**Problem statement**
Output a verbatim copy of the data, cut off after the line that contains "1.36, 'paper', 'layers', .008, .05, r=.01)".

**Source data**

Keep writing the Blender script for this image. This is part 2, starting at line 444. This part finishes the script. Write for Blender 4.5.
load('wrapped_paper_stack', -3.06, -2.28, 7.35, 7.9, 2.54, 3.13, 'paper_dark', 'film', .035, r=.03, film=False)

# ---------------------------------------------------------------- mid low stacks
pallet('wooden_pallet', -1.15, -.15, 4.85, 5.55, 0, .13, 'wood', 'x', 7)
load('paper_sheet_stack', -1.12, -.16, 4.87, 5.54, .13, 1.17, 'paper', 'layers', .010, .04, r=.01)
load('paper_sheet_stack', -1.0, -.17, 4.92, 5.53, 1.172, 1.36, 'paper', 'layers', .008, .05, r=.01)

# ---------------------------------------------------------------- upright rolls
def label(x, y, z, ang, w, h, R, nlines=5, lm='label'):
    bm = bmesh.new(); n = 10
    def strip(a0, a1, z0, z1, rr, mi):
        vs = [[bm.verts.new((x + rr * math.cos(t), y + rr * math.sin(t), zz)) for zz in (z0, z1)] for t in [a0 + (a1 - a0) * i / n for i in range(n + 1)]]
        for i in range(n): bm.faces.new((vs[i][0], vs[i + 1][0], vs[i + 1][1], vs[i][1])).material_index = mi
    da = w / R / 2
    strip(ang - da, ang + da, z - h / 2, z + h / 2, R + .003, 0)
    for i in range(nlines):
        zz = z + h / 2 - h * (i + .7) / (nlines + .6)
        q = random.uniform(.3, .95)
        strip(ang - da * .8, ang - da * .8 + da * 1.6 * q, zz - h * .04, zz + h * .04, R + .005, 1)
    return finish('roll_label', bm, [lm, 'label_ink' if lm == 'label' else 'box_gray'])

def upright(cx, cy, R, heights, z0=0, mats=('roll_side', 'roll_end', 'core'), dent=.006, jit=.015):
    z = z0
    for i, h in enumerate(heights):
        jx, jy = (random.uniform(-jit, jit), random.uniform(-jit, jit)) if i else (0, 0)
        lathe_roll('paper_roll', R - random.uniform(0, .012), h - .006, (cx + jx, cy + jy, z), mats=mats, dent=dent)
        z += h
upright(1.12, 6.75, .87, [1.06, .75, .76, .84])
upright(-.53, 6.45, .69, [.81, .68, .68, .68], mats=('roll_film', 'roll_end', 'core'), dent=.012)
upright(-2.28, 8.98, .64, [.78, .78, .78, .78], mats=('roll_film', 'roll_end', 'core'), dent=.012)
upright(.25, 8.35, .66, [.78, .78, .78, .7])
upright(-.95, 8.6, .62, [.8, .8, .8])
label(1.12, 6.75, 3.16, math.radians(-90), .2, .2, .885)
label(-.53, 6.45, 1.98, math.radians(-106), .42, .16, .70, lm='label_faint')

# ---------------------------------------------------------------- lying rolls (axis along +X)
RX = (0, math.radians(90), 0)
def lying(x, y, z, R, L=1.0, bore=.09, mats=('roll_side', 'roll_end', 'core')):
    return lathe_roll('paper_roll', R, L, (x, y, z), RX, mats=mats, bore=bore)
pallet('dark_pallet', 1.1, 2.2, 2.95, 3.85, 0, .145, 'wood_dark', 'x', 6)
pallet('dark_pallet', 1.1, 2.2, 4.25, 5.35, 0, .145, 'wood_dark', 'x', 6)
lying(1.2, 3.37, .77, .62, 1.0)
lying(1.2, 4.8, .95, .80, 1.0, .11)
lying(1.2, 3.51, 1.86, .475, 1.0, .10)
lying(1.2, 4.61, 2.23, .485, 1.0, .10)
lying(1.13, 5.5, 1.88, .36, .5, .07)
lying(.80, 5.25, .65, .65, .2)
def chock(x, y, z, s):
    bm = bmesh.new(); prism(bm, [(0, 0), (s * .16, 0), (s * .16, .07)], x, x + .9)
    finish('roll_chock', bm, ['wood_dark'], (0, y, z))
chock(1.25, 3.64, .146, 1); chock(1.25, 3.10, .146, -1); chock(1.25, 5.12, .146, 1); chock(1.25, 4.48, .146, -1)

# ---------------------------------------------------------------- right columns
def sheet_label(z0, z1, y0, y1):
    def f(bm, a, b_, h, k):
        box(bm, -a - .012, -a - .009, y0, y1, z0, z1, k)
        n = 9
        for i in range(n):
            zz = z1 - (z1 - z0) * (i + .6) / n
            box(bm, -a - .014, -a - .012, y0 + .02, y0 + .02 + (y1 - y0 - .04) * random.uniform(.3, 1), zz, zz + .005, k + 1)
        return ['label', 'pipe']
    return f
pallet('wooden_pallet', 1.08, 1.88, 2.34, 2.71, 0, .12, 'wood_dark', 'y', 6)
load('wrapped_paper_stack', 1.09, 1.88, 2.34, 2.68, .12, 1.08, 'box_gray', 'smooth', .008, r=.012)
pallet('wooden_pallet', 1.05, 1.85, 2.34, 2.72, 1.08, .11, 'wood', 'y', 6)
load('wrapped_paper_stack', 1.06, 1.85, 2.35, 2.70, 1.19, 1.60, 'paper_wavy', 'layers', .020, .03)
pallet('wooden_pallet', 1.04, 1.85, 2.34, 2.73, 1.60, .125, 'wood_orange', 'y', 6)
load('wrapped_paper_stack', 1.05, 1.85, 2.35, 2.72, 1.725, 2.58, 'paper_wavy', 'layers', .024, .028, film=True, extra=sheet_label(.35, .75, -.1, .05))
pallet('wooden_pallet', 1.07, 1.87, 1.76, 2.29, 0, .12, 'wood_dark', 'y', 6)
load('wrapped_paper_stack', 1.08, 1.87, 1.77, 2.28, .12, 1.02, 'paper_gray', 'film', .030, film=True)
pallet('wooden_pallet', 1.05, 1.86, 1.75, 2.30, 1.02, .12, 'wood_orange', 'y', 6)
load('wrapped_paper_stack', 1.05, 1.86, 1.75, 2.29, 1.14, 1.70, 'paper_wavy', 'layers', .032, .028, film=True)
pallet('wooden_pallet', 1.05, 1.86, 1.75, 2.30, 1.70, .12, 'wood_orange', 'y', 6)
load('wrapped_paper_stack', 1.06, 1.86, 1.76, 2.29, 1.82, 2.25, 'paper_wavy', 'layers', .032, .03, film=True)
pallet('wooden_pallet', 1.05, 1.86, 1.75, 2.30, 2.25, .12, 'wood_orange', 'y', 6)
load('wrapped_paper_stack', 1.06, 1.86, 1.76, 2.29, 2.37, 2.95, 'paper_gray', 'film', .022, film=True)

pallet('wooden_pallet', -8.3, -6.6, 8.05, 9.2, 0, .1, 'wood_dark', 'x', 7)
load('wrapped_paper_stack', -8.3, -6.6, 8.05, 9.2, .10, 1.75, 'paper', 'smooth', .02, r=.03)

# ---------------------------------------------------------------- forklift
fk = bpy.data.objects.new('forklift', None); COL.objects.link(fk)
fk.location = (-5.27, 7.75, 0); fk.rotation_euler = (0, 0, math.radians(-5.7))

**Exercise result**
Keep writing the Blender script for this image. This is part 2, starting at line 444. This part finishes the script. Write for Blender 4.5.
load('wrapped_paper_stack', -3.06, -2.28, 7.35, 7.9, 2.54, 3.13, 'paper_dark', 'film', .035, r=.03, film=False)

# ---------------------------------------------------------------- mid low stacks
pallet('wooden_pallet', -1.15, -.15, 4.85, 5.55, 0, .13, 'wood', 'x', 7)
load('paper_sheet_stack', -1.12, -.16, 4.87, 5.54, .13, 1.17, 'paper', 'layers', .010, .04, r=.01)
load('paper_sheet_stack', -1.0, -.17, 4.92, 5.53, 1.172, 1.36, 'paper', 'layers', .008, .05, r=.01)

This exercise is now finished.